Whilst the Fourth Industrial Revolution is opening up new opportunities for organizations to embrace emerging technologies, rethink business models and improve the lives of employees and customers, it also has a darker side – increased security risks.

The recent unprecedented WannaCry ransomware attack that affected organizations in over 150 countries highlights the exploding threat landscape that we face today.

Denial is no longer an option

Every business, financial institution, telecoms provider, energy company and government should now consider itself to be under threat from cyber criminals intent on causing devastation for gain. This ever-growing network of cyber criminals is intent on developing the most advanced attack methods to penetrate systems.

The cyber landscape becomes more perilous by the day – nearly 12 million new malware variants are discovered each month. The UK Government’s Cyber Security Breaches Survey 2017 found that almost seven in 10 large businesses identified a breach or attack last year. What’s more, businesses holding electronic data about their customers were far more likely to be compromised than those that didn’t.

Forward-looking companies are thinking not only about how criminals can gain access to networks, but also what they do when they’re inside.

We need to respond to threats

We all accept that business plays a key role in determining the success of a nation, and that national decisions impact on business; this interdependence now extends to cyber security.

The only effective response to this level of cyber attack is a major step up in cyber security to give us national-level insight and oversight that will work closely with industry and government. Those of us with national responsibilities, the leaders of nationally-important businesses, and major institutions, need to unite to fight. We need to lead a defence strategy against this cyber warfare at a national level, bringing the best minds and tools together to protect assets.

But digital risk and opportunity are two sides of the same coin. Despite the risks, you want your organization to make the most of what digital tools it has to offer.
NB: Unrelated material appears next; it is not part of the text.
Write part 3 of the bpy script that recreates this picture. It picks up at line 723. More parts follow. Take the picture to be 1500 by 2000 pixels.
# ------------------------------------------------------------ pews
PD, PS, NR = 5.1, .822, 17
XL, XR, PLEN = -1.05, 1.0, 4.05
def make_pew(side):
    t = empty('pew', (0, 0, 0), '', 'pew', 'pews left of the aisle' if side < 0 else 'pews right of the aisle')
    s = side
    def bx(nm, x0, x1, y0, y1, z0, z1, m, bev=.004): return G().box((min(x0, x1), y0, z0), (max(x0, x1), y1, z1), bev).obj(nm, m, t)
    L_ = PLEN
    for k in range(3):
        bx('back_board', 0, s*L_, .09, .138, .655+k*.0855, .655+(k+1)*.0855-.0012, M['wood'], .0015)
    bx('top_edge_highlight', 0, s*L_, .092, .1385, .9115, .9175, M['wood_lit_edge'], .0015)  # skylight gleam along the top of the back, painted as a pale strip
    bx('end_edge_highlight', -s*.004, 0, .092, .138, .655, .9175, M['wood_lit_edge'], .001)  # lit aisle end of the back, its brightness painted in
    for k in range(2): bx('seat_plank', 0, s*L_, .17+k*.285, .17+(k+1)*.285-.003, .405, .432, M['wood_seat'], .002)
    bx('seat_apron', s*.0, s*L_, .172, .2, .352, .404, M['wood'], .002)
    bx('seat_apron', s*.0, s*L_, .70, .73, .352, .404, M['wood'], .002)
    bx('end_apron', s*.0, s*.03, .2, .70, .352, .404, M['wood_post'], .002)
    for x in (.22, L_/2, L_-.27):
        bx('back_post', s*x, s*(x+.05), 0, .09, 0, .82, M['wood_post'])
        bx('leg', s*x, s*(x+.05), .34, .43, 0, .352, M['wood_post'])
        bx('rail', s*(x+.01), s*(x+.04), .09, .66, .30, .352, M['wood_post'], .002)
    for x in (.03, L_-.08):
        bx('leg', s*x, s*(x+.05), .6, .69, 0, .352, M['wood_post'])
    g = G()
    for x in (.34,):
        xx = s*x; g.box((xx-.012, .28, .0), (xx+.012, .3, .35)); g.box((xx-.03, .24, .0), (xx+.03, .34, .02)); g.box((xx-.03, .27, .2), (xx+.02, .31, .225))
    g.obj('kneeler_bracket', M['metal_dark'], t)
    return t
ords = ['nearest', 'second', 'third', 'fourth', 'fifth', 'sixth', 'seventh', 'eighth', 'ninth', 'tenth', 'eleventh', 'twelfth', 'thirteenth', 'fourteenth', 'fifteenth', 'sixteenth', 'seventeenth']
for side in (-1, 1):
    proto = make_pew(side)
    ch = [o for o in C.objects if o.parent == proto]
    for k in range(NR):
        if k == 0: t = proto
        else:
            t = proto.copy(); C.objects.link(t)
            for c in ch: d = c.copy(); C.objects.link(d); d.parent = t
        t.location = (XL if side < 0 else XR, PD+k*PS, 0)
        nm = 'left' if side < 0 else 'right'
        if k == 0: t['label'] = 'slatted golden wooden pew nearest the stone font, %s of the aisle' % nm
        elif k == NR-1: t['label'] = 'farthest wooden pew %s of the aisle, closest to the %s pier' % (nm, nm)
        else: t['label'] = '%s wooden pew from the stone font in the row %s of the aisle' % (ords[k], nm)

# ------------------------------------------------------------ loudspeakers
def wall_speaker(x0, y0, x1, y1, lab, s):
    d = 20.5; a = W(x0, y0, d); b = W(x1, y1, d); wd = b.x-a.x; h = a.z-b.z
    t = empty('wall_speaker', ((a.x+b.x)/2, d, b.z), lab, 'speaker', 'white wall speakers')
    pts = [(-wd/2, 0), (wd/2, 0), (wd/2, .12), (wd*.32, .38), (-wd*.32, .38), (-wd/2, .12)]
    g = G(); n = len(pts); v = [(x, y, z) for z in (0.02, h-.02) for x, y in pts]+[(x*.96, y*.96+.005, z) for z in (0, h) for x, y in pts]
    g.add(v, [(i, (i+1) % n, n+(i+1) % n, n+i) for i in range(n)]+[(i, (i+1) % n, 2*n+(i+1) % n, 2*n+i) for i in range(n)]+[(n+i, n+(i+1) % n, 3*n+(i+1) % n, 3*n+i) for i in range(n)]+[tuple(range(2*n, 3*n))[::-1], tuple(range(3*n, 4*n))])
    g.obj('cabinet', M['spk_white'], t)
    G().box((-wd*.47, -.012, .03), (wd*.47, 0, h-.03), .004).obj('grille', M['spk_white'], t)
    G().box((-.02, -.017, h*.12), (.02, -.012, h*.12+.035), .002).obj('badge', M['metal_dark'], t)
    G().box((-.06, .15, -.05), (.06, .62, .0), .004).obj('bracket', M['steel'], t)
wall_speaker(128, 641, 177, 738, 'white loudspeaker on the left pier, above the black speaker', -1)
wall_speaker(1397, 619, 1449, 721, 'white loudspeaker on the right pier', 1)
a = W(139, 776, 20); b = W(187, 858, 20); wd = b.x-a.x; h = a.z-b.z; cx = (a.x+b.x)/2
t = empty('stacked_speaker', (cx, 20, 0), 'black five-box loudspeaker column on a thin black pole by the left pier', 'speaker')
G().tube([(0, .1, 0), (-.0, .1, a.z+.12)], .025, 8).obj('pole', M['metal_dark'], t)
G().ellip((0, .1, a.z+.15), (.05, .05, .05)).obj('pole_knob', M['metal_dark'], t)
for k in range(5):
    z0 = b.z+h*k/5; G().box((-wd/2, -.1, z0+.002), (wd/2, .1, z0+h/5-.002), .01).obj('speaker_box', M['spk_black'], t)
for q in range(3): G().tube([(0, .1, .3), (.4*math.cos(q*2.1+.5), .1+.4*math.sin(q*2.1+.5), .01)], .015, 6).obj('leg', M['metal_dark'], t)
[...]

You want your people to be able to work flexibly and efficiently using devices and the cloud. And you want your network infrastructure to benefit from the power and agility that digital innovation brings.

To gain the trust of employees, customers, partners and regulators in the digital economy, organizations must have strong security. Companies that get this right will enjoy such high levels of trust that their customers will look to them as guides for the digital future. Those that get it wrong will be hindered in their growth and face threats to their data, customers and reputation.

It is time for organizations to look differently at cyber security, and how they can rethink the risks of operating in a digital world to deliver inclusive growth.

Cyber security has stepped beyond the realm of pure cyber security specialists. To take advantage of new opportunities, and develop as a business, you have to make sure security is a part of your wider business strategy. An important part of this is to appoint a Chief Digital Risk Officer (CDRO).

A quarter of organizations already have a CDRO in place, and this role combines digital expertise with high-level management skills. The position has emerged as part of a redefinition of digital roles, and it has a huge amount of potential. Individuals in this position can develop policies and practices that allow organizations to create new, better ways of working, deliver better services to customers and streamline back-office systems.

It’s just one of the ways that security can make sure your organization enjoys more opportunities than it would otherwise.